#### DATASET CONTENT:
▼

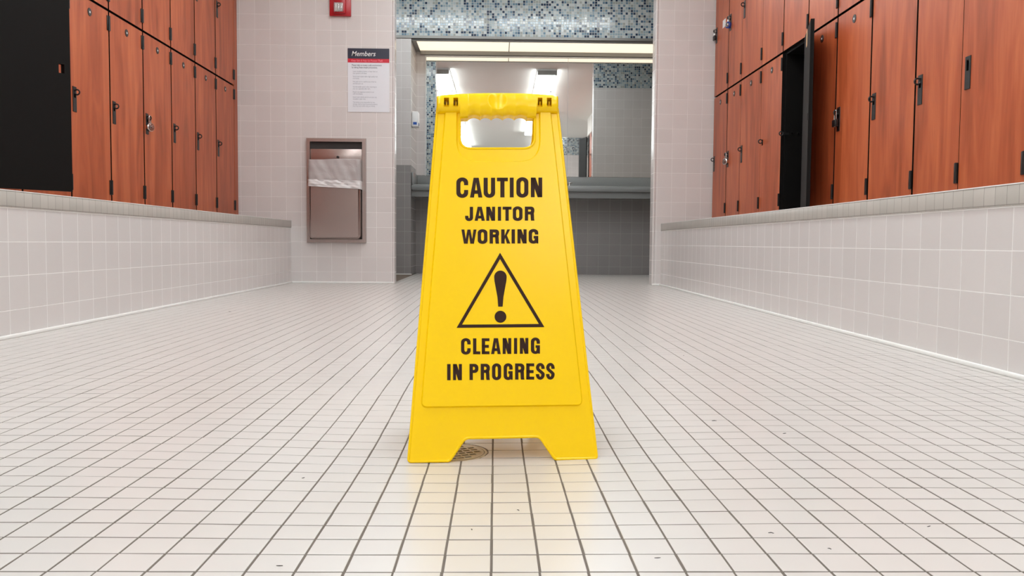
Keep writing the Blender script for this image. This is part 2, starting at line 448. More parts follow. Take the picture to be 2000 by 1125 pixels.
# drain
dz = -.011
d = thing('floor_drain', (DR.x, DR.y, dz - .03), 'round metal floor drain with slotted grate behind the yellow sign', 'drain')
part(MB().cyl((DR.x, DR.y, dz - .06), (0, 0, 1), .057, .057, .004, 48), 'drain_bowl', 'pit', d)
rg = MB(); circle = lambda r, n=48: [(DR.x + r * math.cos(2 * PI * i / n), DR.y + r * math.sin(2 * PI * i / n)) for i in range(n)]
rg.ext(circle(.057), dz - .058, dz + .0002, holes=[circle(.0525)])
part(rg, 'rim', 'brass', d)
gr = MB()
holes = []
pit, hw, hh = .0128, .0052, .0036
rot = R(24)
for i in range(-4, 5):
    for j in range(-4, 5):
        x, y = i * pit, j * pit
        if math.hypot(x, y) > .041: continue
        q = [(x - hw, y - hh), (x + hw, y - hh), (x + hw, y + hh), (x - hw, y + hh)]
        holes.append([(DR.x + a * math.cos(rot) - b * math.sin(rot), DR.y + a * math.sin(rot) + b * math.cos(rot)) for a, b in q])
gr.ext(circle(.0513), dz - .003, dz + .0005, holes=holes)
part(gr, 'grate', 'brass', d)

# ------------------------------------------------------------------ walls, ceiling
def wall(name, boxes, mats):
    w = MB()
    for b in boxes:
        w.mi = b[6] if len(b) > 6 else 0
        w.box(*b[:6])
    return struct(name, w, mats)
MZ = 2.275
wall('wall_left', [(XW0 - .1, XW0, YB, YJ + .5, 0, CEIL)], ['wall_d'])
wall('wall_right', [(2.6, 2.7, YW2, YN, 0, CEIL), (XW1, XW1 + .1, YB, YW, 0, CEIL)], ['wall_d'])
wall('wall_back', [(XW0, -.772, YW, YW2 - .004, 0, CEIL)], ['wall_l'])
wall('wall_back_right', [(1.206, 2.6, YW, YW2 - .004, 0, CEIL)], ['wall_r'])
wall('wall_passage', [(-.772 - 1.65, -.773, YW2 - .004, YW2, .9, CEIL), (1.207, 2.6, YW2 - .004, YW2, MZ, CEIL)], ['mosaic'])
wall('wall_passage_lower', [(XW0, -.773, YW2 - .004, YW2, 0, .9), (1.207, 2.6, YW2 - .004, YW2, 0, .98)], ['grey'])
wall('wall_passage_middle', [(1.207, 2.6, YW2 - .004, YW2, .98, MZ)], ['wall_d'])
wall('wall_far_left', [(XW0, -.815, YJ, YJ + .5, 1.055, MZ)], ['wall_d'])
wall('wall_far_left_lower', [(XW0, -.8145, YJ - .002, YJ + .49, 0, 1.055)], ['grey'])
wall('wall_header', [(XW0, 2.6, YJ - .004, YJ + .03, MZ + .004, CEIL)], ['mosaic'])
wall('wall_vanity', [(-.815, 2.6, YN, YN + .1, 0, 1.0)], ['grey'])
wall('wall_vanity_upper', [(-.815, 2.6, YN + .001, YN + .1, 1.0, CEIL)], ['wall_d'])
wall('ceiling', [(XW0 - .1, 2.7, YB, YN + .1, CEIL, CEIL + .1)], ['ceiling'])
wall('wall_near', [(XW0, XW1, YB - .1, YB, 0, CEIL)], ['wall_d'])
wall('wall_near_right', [(1.25, XW1, -1.32, -1.2, 0, MZ)], ['wall_d'])
wall('wall_near_right_upper', [(1.25, XW1, -1.32, -1.2, MZ, CEIL)], ['mosaic'])
wall('wall_near_left', [(XW0, -1.5, -1.32, -1.2, 0, MZ)], ['wall_d'])
wall('trim_2', [(XW0, 2.6, YJ - .012, YJ + .03, MZ - .02, MZ + .004)], ['trimgrey'])
# white caulk cove along the foot of the walls and rounded corner tiles
def cove(x0, x1, y0, y1, h=.014):
    return MB().box(x0, x1, y0, y1, 0, h, bev=.003)
struct('baseboard_back', cove(-1.555, -.772, YW - .012, YW), 'caulk')
struct('baseboard_right', cove(1.206, 1.29, YW - .012, YW), 'caulk')
struct('baseboard_jamb', cove(-.985, -.805, YJ - .012, YJ - .002), 'caulk')
for nm, x in (('trim_3', -.772), ('trim_4', 1.206)):
    struct(nm, MB().cyl((x + (-.006 if x < 0 else .006), YW + .004, 0), (0, 0, 1), .0095, .0095, CEIL, 16), 'wall_l' if x < 0 else 'wall_r')

# ------------------------------------------------------------------ benches
def bench(side):
    s = -1 if side == 'left' else 1
    xf = -1.556 if s < 0 else 1.272
    xb = XW0 + .002 if s < 0 else XW1 - .002
    o = thing('tiled_bench', ((xf + xb) / 2, 3, 0), 'long built-in bench of pale tile with grey capping under the %s lockers' % side, 'bench', None)
    y0, y1 = -1.19, YW - .001
    a, b = sorted((xf, xb))
    part(MB().box(a, b, y0, y1, 0, .42), 'body', 'bench', o, uv=True)
    a, b = sorted((xf - s * .005, xb))
    part(MB().box(a, b, y0, y1, .4205, .4735, bev=.004), 'cap', 'cap', o, uv=True)
    a, b = sorted((xf - s * .006, xf + s * .012))
    g1 = MB().box(a, b, y0, y1, .4728, .4755)
    g1.box(*sorted((xf - s * .001, xf + s * .01)), y0, y1, .4165, .4208)
    part(g1, 'grout_line', 'caulk', o)
    a, b = sorted((xf - s * .012, xf))
    part(MB().box(a, b, y0, y1, 0, .013, bev=.004), 'base_trim', 'caulk', o)
bench('left'); bench('right')

# ------------------------------------------------------------------ lockers
XL, XR = -1.95, 1.656
CACHE = {}
def cached(key, fn):
    if key not in CACHE: CACHE[key] = fn()
    return CACHE[key]
TH = .018
def door_mesh(w, h, zr, gn=.0065, gf=.0065):
    b = MB()
    fr = frame(Vector((0, 0, 0)), Vector((1, 0, 0)), Vector((0, 0, 1)), Vector((0, 1, 0)))
    x0 = -(w - .041)
    hole = [(x0 - .011, zr - .018), (x0 + .011, zr - .018), (x0 + .011, zr + .018), (x0 - .011, zr + .018)]
    b.ext([(-w + gf, 0), (-gn, 0), (-gn, h), (-w + gf, h)], -TH, 0, fr, holes=[hole])
    me = b.mesh('door', ['black', 'wood'])
    for p in me.polygons:
        if p.normal.y < -.9: p.material_index = 1
    return me
def plate_mesh():
    fr = frame(Vector((0, 0, 0)), Vector((1, 0, 0)), Vector((0, 0, 1)), Vector((0, 1, 0)))
    b = MB()
    o = [(-.017, -.084), (.017, -.084), (.017, .032), (-.017, .032)]
    h = [(-.0075, -.019), (.0075, -.019), (.0075, .019), (-.0075, .019)]
    b.ext(o, 0, -.003, fr, holes=[h], top=inset(o, .0008), tholes=[h])
    return b.mesh('latch_plate', 'blackmetal')
def hinge_mesh():
    b = MB(); b.box(-.020, .003, -.004, 0, 0, .073, bev=.001)
    b.cyl((-.0015, -.005, .0), (0, 0, 1), .0055, .0055, .073, 10)
    return b.mesh('hinge', 'blackmetal')
def disc_mesh():
    b = MB(); b.cyl((0, 0, 0), (0, -1, 0), .0195, .0185, .0025, 24)
    b.mi = 1; b.box(-.0045, .0045, -.0032, -.002, -.0045, .0045)
    return b.mesh('number_disc', ['hardware', 'white'])
def carcass_mesh(w, h, dp=.40):
    t = .011; b = MB()
    b.box(-w + .0005, -w + t, .001, dp, 0, h); b.box(-t, -.0005, .001, dp, 0, h)
    b.box(-w, 0, dp - t, dp, 0, h); b.box(-w, 0, .001, dp, 0, t); b.box(-w, 0, .001, dp, h - t, h)
    return b.mesh('carcass', 'black')
def ring_mesh():
    b = MB(); b.torus((0, -TH - .013, 0), (1, 0, 0), .0115, .0035, 20)
    b.box(-.003, .003, -TH - .003, .012, -.005, .005)
    return b.mesh('hasp_ring', 'blackmetal')
OPEN = {('left', 8, 0): 143, ('right', 5, 0): 164, ('right', 13, 0): 164, ('right', 13, 1): 164}
NORING = {('right', 10, 0)}
NOPLATE = {('right', 4, 0)}
RINGS = {}
def words(i): return ['first', 'second', 'third', 'fourth', 'fifth', 'sixth', 'seventh', 'eighth', 'ninth', 'tenth', 'eleventh', 'twelfth', 'thirteenth', 'fourteenth'][i]
def bank(side, seams, zt, near_count):
    rz = PI / 2 if side == 'left' else -PI / 2
    xw = XL - TH if side == 'left' else XR + TH
    for i in range(len(seams) - 1):
        far, nr = seams[i], seams[i + 1]
        w = far - nr
        hy_ = far if side == 'left' else nr
        for tier in (0, 1):
            z0, z1 = (.476, zt + .006) if tier == 0 else (zt + .006, 2.335)
            key = (side, i + 1 if side == 'right' else i, tier)
            ang = OPEN.get(key, 0)
            extra = ''
            lab = '%s %s wooden locker, %s from the tiled back wall along the %s wall' % ('open' if ang else 'closed', 'upper' if tier else 'lower', words(i), side)
            t = thing('locker', (xw, hy_, z0), lab, 'locker', '%s row of %s lockers' % ('upper' if tier else 'lower', side), rz)
            h = z1 - z0
            place('carcass', cached(('c', round(w, 3), round(h, 3)), lambda: carcass_mesh(w, h)), t)
            db = .034 if tier == 0 else .006
            dh = h - db - .007
            zr = (zt - .47 - z0) if tier == 0 else .485
            dw = w
            THIN = (5.75, 5.307, 3.013)
            ga = .0018 if hy_ in THIN else .0065; gb = .0018 if (nr if side == 'left' else far) in THIN else .0065
            dr = place('door', cached(('d', round(w, 3), round(dh, 3), round(zr, 3), ga, gb), lambda: door_mesh(dw, dh, zr - db, ga, gb)), t, (0, 0, db), 0)
            if ang:
                # swing about the front hinge line
                piv = Matrix.Translation((0, -TH, 0)) @ Matrix.Rotation(R(ang), 4, 'Z') @ Matrix.Translation((0, TH, 0))
                loc = piv @ Vector((0, 0, db)); dr.location = loc; dr.rotation_euler = (0, 0, R(ang))
            lx = -(dw - .041)
            if key not in NOPLATE: place('latch_plate', cached('plate', plate_mesh), dr, (lx, -TH, zr - db))
            for hz in (.036, dh - .095): place('hinge', cached('hinge', hinge_mesh), dr, (-.004, -TH, hz))
            if tier == 0: place('number_disc', cached('disc', disc_mesh), dr, (-dw / 2, -TH, dh - .055))
            if key not in NORING:
                place('hasp_ring', cached('ring', ring_mesh), t, (lx, 0, zr + .006))
            if side == 'left': RINGS[key] = Vector((XL + .013, hy_ + lx, z0 + zr + .006))
            else: RINGS[key] = Vector((XR - .013, hy_ - lx, z0 + zr + .006))
            if key == ('right', 5, 0):
                b = MB()
                for q in (0, .035): b.cyl((-w + .011, .04 + q, .49), (1, 0, 0), .006, .005, .01, 12)
                o = b.build('strike_bolt', 'steel', t)
                b = MB().box(-.19, -.14, -.0003, .0012, .83, .91)
                fr_o = b.build('sticker', 'cream', dr)
                fr_o['label'] = 'cream sticker on the inner face of the door'
seamL = [6.385, 5.975, 5.568, 5.162, 4.757, 4.349, 3.943, 3.537, 3.13, 2.725, 2.32, 1.915]
seamR = [6.465, 6.085, 5.75, 5.307, 4.92, 4.527, 4.135, 3.752, 3.347, 3.013, 2.623, 2.233, 1.843, 1.453]
# index of lockers counts from the back wall; left starts at 0, right at 1
bank('left', seamL, 1.462, 0); bank('right', seamR, 1.425, 0)
f = MB().box(XL - .02, XL, 6.388, YW - .003, .476, 2.335)
tag(f.build('filler_panel', 'wood'), 'narrow upright wooden filler strip between the left lockers and the back wall', 'panel')
wall('trim_5', [(XW0, XL, 1.9, YW, 2.337, CEIL), (XR, XW1, 1.44, YW, 2.337, CEIL)], ['ceiling'])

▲

#### EXERCISE GOAL:
Out of the material above, gather each line where "part" appears.

#### RESPONSE TO THIS TASK:
Keep writing the Blender script for this image. This is part 2, starting at line 448. More parts follow. Take the picture to be 2000 by 1125 pixels.
part(MB().cyl((DR.x, DR.y, dz - .06), (0, 0, 1), .057, .057, .004, 48), 'drain_bowl', 'pit', d)
part(rg, 'rim', 'brass', d)
part(gr, 'grate', 'brass', d)
    part(MB().box(a, b, y0, y1, 0, .42), 'body', 'bench', o, uv=True)
    part(MB().box(a, b, y0, y1, .4205, .4735, bev=.004), 'cap', 'cap', o, uv=True)
    part(g1, 'grout_line', 'caulk', o)
    part(MB().box(a, b, y0, y1, 0, .013, bev=.004), 'base_trim', 'caulk', o)